Interestingly, it turned out to be a primer for the Beyond Broadcast 2007 Conference that took place on February 24.

As such, it was both a discussion of the topic and a rough overview of how the topic would be discussed during the conference.

  • What was most striking to me was that the presentation was more a series of questions than anything else:
    • What does it mean to turn public broadcasting into something more interactive?
    • How is the changing media reshaping the way we participate in democracy?
    • How can we engage as citizens in a new way?
  • And, most importantly:
    • Does an increasingly participatory pop culture mean that people are now better prepared with the tools of citizenship, such that our democracy will grow increasingly participatory?

The talk was very interesting and exciting, with numerous examples of people on YouTube and Facebook getting more involved in the community, and then having political things to say as well. By being involved in the community already, they had the tools available to get heard on the political issues.

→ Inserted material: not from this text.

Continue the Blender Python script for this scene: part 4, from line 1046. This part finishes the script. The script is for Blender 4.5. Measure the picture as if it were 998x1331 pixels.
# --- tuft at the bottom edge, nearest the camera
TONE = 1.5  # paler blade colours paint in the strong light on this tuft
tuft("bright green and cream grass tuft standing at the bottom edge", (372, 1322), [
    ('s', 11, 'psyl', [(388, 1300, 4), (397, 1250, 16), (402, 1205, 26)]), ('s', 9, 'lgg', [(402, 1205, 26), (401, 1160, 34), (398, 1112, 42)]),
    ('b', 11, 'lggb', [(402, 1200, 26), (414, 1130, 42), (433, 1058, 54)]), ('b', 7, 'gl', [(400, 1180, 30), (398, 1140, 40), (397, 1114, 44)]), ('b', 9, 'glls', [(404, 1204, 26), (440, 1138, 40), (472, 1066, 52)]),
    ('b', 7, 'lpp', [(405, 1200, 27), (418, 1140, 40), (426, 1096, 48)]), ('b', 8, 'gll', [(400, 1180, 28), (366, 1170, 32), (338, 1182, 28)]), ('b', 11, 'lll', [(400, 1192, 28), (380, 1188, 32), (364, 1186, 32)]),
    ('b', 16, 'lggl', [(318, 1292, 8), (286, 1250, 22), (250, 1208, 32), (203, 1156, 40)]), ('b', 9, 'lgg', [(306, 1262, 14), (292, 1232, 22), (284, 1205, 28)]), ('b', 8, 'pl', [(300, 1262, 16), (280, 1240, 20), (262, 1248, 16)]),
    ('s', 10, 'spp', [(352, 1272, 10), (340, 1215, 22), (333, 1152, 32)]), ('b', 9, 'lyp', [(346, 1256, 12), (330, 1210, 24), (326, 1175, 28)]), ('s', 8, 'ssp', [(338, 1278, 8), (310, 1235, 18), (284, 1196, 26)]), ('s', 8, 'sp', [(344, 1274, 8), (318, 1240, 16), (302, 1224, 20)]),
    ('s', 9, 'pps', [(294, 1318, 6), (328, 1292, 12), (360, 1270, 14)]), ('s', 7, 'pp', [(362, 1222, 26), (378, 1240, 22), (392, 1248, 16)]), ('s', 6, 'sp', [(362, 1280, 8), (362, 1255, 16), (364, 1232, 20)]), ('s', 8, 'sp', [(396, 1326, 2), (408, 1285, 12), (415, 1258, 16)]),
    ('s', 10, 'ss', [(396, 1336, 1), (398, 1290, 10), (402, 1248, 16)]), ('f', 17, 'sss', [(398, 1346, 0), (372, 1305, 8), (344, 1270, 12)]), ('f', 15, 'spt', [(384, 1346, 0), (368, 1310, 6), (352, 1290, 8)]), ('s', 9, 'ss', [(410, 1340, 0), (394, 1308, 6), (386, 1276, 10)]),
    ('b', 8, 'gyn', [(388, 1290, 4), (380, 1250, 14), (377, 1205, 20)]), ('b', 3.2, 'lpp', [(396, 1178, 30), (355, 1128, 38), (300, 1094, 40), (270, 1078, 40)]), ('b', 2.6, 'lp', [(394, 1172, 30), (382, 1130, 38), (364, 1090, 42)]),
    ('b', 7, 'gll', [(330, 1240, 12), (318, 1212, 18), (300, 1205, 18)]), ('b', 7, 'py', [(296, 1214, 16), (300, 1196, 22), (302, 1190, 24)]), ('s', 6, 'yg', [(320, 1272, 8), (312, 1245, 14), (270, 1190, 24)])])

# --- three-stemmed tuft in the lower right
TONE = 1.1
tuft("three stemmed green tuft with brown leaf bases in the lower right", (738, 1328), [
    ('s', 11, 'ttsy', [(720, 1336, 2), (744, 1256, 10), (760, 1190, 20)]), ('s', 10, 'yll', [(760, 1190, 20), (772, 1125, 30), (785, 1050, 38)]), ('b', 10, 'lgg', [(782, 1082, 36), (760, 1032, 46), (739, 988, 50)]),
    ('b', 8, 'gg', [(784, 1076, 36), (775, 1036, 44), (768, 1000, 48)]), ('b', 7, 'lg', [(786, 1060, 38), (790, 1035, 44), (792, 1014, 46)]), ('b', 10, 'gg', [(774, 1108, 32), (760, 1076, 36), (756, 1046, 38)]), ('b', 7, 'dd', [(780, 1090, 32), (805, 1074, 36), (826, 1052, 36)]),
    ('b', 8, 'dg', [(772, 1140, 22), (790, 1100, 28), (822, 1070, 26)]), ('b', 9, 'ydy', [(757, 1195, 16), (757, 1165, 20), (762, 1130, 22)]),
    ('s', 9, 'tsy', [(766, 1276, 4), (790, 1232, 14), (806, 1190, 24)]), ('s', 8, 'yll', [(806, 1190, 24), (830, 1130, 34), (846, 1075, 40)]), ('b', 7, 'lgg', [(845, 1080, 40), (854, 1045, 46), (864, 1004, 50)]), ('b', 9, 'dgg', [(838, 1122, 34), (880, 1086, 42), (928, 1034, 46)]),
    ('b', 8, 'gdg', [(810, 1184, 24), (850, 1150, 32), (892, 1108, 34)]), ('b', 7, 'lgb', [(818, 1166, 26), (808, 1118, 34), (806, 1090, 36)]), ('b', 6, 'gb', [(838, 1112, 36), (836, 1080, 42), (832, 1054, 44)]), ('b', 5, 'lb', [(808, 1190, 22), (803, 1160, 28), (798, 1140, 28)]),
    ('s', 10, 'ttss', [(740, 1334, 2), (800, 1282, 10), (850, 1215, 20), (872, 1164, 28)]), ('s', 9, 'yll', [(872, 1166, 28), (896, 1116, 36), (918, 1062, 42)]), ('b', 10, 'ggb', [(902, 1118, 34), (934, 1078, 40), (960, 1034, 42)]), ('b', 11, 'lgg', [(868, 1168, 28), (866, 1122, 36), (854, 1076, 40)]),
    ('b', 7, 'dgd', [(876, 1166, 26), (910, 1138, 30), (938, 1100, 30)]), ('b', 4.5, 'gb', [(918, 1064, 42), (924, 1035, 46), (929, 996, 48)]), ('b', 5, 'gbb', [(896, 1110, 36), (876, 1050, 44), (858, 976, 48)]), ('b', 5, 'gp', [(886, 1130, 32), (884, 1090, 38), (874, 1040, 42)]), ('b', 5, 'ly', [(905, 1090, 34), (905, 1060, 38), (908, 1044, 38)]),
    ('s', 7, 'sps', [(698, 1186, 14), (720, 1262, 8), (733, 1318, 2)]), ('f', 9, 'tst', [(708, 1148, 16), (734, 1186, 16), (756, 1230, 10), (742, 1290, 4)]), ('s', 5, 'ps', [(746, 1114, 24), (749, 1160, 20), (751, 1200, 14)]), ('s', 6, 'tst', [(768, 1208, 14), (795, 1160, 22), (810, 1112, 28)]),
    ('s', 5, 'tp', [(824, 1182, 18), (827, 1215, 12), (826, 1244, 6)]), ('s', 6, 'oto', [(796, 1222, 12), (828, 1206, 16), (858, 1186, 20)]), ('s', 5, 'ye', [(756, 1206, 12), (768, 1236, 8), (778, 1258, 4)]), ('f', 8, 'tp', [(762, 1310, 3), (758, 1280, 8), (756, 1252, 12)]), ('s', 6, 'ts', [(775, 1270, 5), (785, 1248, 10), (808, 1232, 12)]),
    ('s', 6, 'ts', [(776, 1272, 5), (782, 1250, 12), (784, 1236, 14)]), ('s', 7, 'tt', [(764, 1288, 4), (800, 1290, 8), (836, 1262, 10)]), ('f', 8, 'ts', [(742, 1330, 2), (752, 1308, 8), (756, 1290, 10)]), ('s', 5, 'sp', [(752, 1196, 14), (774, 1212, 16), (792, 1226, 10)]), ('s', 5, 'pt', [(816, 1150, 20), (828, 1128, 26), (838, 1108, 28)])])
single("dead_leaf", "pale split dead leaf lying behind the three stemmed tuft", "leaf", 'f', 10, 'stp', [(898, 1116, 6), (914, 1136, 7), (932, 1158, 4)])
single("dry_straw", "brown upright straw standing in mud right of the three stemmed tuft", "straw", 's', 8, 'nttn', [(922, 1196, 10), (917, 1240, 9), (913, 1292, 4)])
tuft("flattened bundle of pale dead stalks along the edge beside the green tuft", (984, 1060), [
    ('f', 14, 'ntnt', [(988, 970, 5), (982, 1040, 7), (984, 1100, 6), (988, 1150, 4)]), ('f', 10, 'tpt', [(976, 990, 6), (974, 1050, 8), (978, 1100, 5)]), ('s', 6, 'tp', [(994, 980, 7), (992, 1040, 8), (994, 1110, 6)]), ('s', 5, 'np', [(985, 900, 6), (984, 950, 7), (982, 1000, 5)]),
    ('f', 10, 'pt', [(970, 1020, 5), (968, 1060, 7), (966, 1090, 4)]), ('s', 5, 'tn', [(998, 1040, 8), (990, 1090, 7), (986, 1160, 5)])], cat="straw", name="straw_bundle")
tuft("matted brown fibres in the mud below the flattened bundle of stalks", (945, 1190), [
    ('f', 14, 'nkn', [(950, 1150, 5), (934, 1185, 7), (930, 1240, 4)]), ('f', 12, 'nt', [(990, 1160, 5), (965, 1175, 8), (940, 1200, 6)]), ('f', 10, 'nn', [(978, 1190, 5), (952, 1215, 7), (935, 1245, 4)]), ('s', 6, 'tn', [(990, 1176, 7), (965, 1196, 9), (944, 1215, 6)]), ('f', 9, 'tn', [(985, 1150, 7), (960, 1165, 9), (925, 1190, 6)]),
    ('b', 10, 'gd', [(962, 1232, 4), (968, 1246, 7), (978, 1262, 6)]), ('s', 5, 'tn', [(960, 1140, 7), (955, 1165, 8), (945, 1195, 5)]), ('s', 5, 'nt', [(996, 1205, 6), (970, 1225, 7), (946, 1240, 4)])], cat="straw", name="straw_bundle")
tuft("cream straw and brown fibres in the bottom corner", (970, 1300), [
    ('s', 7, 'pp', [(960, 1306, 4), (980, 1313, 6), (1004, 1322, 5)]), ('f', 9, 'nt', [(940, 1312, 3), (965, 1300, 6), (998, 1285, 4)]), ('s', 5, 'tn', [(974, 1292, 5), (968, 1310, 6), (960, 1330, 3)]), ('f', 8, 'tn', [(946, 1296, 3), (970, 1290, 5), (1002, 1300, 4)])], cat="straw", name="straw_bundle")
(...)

But, I came away from the talk with two major concerns:

  • 1) The basic requirement for citizen participation used to be, simply, literacy. But, as we create more online tools by which people can be involved in the community, or in a participatory democracy, we lay a higher baseline of what skills are required to be a citizen. As more and more culture, both pop and political, is moving online into YouTube, Facebook, and blogs, the people who are not technologically comfortable with those environments are being sidelined. This seems to imply that older people and poorer people will have less access to the national community than younger people with enough money and tech savvy to engage with different internet formats. This is especially a concern as even traditional media outlets begin to consolidate and rely on newer types of media. It seems like, by creating more ways in which some groups can engage as citizens, we have forced other groups to become lesser citizens.
  • 2) Schultze began by saying that this year's Conference was similar to last year's, but would build on it. Then the discussion progressed, with examples and stories and questions. At the end of the discussion, John Palfrey spoke up to say that the participants in the conference should be sure to look at previous discussions, so that they can find a way to move the dialogue forward. This was interesting to me, because this is such an interesting topic that it is easy to get engaged in it and excited about it and discuss what it's doing and what can be done. It's fun to look at particular YouTube videos and say how they are examples of people who were involved in pop culture getting involved in politics. But, it takes an extra step to do the background reading and to see what's been said before and to really make sure you are adding to the pot of ideas about this topic. I like thinking about this both because this field, though new and exciting, does require that extra step, and also because it seems to be an allegory for the new online media itself. it is easy for people to get excited about topics and post about them. But it is more difficult for those people to do their homework and make sure that what they post is an informed opinion. This is a major challenge that Web 2.0 will confront.